Vegas — a well-known dog-fighting trainer, and owner of Cane Valley Kennels, according to the Attorney’s Office — pleaded guilty to a charge of conspiracy to participate in an animal fighting venture on Sept. 14. He faces a maximum five years in prison, a maximum fine of $250,000, and three years of supervised release. His next court hearing is planned for January 11, 2022.

Lockett pleaded guilty on Oct. 7 to distribution of cocaine and conspiracy to participate in an animal fighting venture. He faces a maximum sentence of 20 years imprisonment, a max fine of $1 million, and supervised release of up to three years. His next court hearing is planned for Jan. 11, 2022.
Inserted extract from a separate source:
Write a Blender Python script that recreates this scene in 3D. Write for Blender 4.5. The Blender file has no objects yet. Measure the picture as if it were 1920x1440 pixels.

Raines pleaded guilty on July 20 to counts of conspiracy to possess with intent to distribute cocaine and conspiracy to participate in an animal fighting venture. He faces life imprisonment, a max fine of $10 million, and five years of supervised release. His next court hearing is planned for Jan. 6, 2022.

A. Davis, who has pleaded not guilty, currently has a pre-trial conference set for February 24.

The cases were investigated by the Drug Enforcement Administration, The United States Department of Agriculture, Office of the Inspector General (USDA-OIG), U.S. Marshals Service, The Department of Justice, Environment and Natural Resources Division (ENRD), Georgia Bureau of Investigation (GBI), Bibb County Sheriff’s Office, Crawford County Sheriff’s Office, Houston County Sheriff’s Office, Merriweather County Sheriff’s Office, Peach County Sheriff’s Office, Taylor County Sheriff’s Office, Webster County Sheriff’s Office, Byron Police Department, and the Fort Valley Police Department.

We will continue to watch for the sentencing of the final four defendants.